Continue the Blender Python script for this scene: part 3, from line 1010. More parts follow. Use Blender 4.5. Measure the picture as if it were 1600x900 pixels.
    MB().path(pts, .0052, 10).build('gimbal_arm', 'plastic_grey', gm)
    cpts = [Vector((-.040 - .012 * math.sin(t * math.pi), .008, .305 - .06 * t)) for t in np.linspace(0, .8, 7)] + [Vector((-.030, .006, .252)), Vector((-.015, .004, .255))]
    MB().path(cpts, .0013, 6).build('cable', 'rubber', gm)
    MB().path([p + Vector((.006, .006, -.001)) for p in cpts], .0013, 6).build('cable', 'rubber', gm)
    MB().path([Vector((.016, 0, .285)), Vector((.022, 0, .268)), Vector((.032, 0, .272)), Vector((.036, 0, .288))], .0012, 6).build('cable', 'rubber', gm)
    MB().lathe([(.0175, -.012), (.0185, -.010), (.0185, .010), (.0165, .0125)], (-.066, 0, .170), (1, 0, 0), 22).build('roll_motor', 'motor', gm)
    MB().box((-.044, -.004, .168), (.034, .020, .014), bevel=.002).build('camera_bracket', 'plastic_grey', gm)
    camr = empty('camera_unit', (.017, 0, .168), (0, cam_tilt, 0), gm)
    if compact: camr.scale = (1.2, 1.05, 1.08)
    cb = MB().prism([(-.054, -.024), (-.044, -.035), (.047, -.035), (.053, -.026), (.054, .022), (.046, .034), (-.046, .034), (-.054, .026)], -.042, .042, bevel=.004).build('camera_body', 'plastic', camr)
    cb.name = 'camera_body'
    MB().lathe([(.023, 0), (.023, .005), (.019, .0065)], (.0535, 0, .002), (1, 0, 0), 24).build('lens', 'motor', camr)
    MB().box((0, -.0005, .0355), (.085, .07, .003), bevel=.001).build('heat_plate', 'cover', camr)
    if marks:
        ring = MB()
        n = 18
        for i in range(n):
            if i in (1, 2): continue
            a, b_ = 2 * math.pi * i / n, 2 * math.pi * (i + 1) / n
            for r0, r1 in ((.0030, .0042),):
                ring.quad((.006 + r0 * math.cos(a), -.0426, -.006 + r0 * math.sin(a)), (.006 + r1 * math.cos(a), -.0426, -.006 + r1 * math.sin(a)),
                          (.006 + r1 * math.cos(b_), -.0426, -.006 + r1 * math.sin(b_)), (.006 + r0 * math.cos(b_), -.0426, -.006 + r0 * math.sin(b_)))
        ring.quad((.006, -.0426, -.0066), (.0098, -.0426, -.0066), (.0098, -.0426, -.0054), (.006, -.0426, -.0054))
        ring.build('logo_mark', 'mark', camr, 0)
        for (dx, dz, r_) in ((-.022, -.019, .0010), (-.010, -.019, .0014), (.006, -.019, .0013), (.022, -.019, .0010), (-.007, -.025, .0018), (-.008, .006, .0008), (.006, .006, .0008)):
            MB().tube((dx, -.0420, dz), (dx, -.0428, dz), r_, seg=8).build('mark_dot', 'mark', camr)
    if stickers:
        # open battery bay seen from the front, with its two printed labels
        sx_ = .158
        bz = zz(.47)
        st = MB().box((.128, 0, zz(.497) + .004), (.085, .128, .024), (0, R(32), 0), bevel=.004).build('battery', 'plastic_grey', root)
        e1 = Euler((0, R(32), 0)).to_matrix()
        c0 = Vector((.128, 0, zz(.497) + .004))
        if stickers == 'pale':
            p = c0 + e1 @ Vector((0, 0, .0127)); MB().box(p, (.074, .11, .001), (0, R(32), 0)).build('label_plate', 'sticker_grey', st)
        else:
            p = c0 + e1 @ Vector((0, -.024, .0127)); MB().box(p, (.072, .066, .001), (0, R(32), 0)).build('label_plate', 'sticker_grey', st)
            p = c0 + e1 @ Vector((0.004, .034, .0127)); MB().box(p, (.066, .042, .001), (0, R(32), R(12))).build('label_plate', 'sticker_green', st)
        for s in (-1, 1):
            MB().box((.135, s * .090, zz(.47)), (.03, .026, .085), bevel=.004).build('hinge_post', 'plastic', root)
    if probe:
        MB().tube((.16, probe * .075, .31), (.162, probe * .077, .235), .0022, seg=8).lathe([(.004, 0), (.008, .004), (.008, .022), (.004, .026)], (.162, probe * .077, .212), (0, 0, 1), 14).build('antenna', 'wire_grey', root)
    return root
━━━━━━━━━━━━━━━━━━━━
# Task goal
Reproduce all data above, unchanged.

# Answer for the task
Continue the Blender Python script for this scene: part 3, from line 1010. More parts follow. Use Blender 4.5. Measure the picture as if it were 1600x900 pixels.
    MB().path(pts, .0052, 10).build('gimbal_arm', 'plastic_grey', gm)
    cpts = [Vector((-.040 - .012 * math.sin(t * math.pi), .008, .305 - .06 * t)) for t in np.linspace(0, .8, 7)] + [Vector((-.030, .006, .252)), Vector((-.015, .004, .255))]
    MB().path(cpts, .0013, 6).build('cable', 'rubber', gm)
    MB().path([p + Vector((.006, .006, -.001)) for p in cpts], .0013, 6).build('cable', 'rubber', gm)
    MB().path([Vector((.016, 0, .285)), Vector((.022, 0, .268)), Vector((.032, 0, .272)), Vector((.036, 0, .288))], .0012, 6).build('cable', 'rubber', gm)
    MB().lathe([(.0175, -.012), (.0185, -.010), (.0185, .010), (.0165, .0125)], (-.066, 0, .170), (1, 0, 0), 22).build('roll_motor', 'motor', gm)
    MB().box((-.044, -.004, .168), (.034, .020, .014), bevel=.002).build('camera_bracket', 'plastic_grey', gm)
    camr = empty('camera_unit', (.017, 0, .168), (0, cam_tilt, 0), gm)
    if compact: camr.scale = (1.2, 1.05, 1.08)
    cb = MB().prism([(-.054, -.024), (-.044, -.035), (.047, -.035), (.053, -.026), (.054, .022), (.046, .034), (-.046, .034), (-.054, .026)], -.042, .042, bevel=.004).build('camera_body', 'plastic', camr)
    cb.name = 'camera_body'
    MB().lathe([(.023, 0), (.023, .005), (.019, .0065)], (.0535, 0, .002), (1, 0, 0), 24).build('lens', 'motor', camr)
    MB().box((0, -.0005, .0355), (.085, .07, .003), bevel=.001).build('heat_plate', 'cover', camr)
    if marks:
        ring = MB()
        n = 18
        for i in range(n):
            if i in (1, 2): continue
            a, b_ = 2 * math.pi * i / n, 2 * math.pi * (i + 1) / n
            for r0, r1 in ((.0030, .0042),):
                ring.quad((.006 + r0 * math.cos(a), -.0426, -.006 + r0 * math.sin(a)), (.006 + r1 * math.cos(a), -.0426, -.006 + r1 * math.sin(a)),
                          (.006 + r1 * math.cos(b_), -.0426, -.006 + r1 * math.sin(b_)), (.006 + r0 * math.cos(b_), -.0426, -.006 + r0 * math.sin(b_)))
        ring.quad((.006, -.0426, -.0066), (.0098, -.0426, -.0066), (.0098, -.0426, -.0054), (.006, -.0426, -.0054))
        ring.build('logo_mark', 'mark', camr, 0)
        for (dx, dz, r_) in ((-.022, -.019, .0010), (-.010, -.019, .0014), (.006, -.019, .0013), (.022, -.019, .0010), (-.007, -.025, .0018), (-.008, .006, .0008), (.006, .006, .0008)):
            MB().tube((dx, -.0420, dz), (dx, -.0428, dz), r_, seg=8).build('mark_dot', 'mark', camr)
    if stickers:
        # open battery bay seen from the front, with its two printed labels
        sx_ = .158
        bz = zz(.47)
        st = MB().box((.128, 0, zz(.497) + .004), (.085, .128, .024), (0, R(32), 0), bevel=.004).build('battery', 'plastic_grey', root)
        e1 = Euler((0, R(32), 0)).to_matrix()
        c0 = Vector((.128, 0, zz(.497) + .004))
        if stickers == 'pale':
            p = c0 + e1 @ Vector((0, 0, .0127)); MB().box(p, (.074, .11, .001), (0, R(32), 0)).build('label_plate', 'sticker_grey', st)
        else:
            p = c0 + e1 @ Vector((0, -.024, .0127)); MB().box(p, (.072, .066, .001), (0, R(32), 0)).build('label_plate', 'sticker_grey', st)
            p = c0 + e1 @ Vector((0.004, .034, .0127)); MB().box(p, (.066, .042, .001), (0, R(32), R(12))).build('label_plate', 'sticker_green', st)
        for s in (-1, 1):
            MB().box((.135, s * .090, zz(.47)), (.03, .026, .085), bevel=.004).build('hinge_post', 'plastic', root)
    if probe:
        MB().tube((.16, probe * .075, .31), (.162, probe * .077, .235), .0022, seg=8).lathe([(.004, 0), (.008, .004), (.008, .022), (.004, .026)], (.162, probe * .077, .212), (0, 0, 1), 14).build('antenna', 'wire_grey', root)
    return root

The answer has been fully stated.